O discurso midiático é, portanto, míope, pois ao mesmo tempo em que exalta o funk, em outros continua mantendo-o no campo do “outro”, do exótico e no contexto violento e excluído. O funk, para estar inserido dentro da televisão aberta, precisa reinventar-se e, de certa forma, descontextualizar-se. Já o mercado, notando a grande adesão da camada média ao funk, tanto melody quanto proibidão, incentiva o consumo do funk e de seu contexto, crescendo o número de casas noturnas tradicionais voltadas ao funk e que recebem artistas como DJ Marlboro, Mister Catra, Gaiola das Popozudas, Os Havaianos e Os Avassaladores. O samba, assim como o funk, passou por uma assimilação por parte da população média e com o passar dos anos foi adquirindo outros contextos, mas até hoje encontra certas barreiras por parte de alguns grupos, no que diz respeito a sua banalização e extrema sexualidade, na lógica da Marquês de Sapucaí.

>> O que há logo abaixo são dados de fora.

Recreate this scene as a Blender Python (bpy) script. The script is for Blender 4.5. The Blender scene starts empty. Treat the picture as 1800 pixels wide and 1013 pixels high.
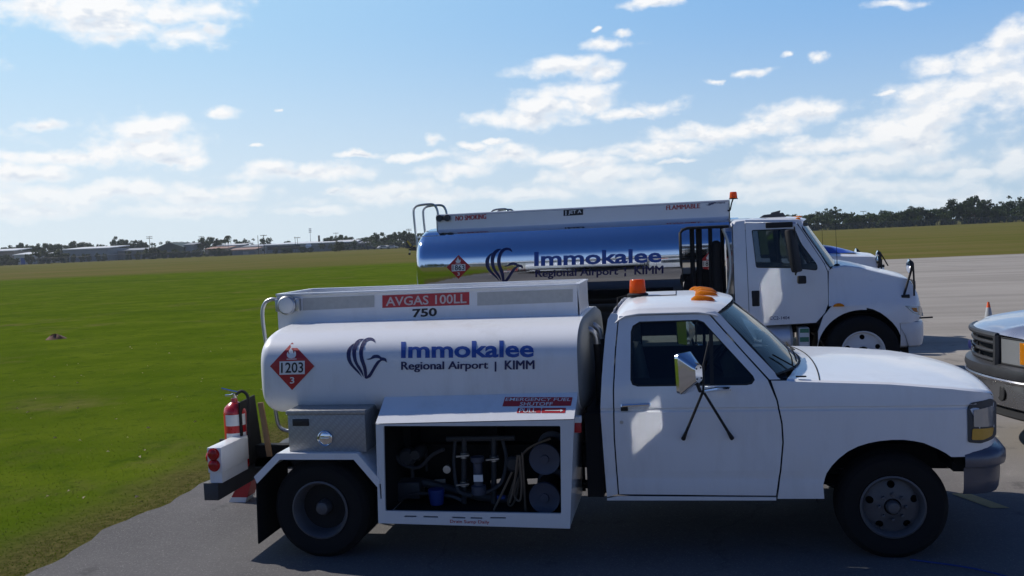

Enfim, a mídia demonstra que a favela vale a pena pelo funk, mas que não vale a pena pela violência. Hoje, a mídia não considera em primeiro momento o funk como sinônimo de violência, mas esta separação ainda não esta totalmente clara. A sociedade burguesa esvaziou de sentido o funk em certa medida e o discurso midiático é o da integração total e irrestrita entre a favela/funk com o asfalto/bossa nova. Mas será um discurso verdadeiro?

Bibliografia

  1. HERSCHMANN, Micael. O Funk e o Hip-Hop invadem a cena. Editora UFRJ, 2000.
  2. VIANNA, Hermano (organização). Galeras cariocas: territórios de conflitos e encontros culturais. Editora UFRJ, 1997.
  3. ADORNO, Theodor e HORKHEIMER, Max. Dialética do esclarecimento. Jorge Zahar Editora, 1985.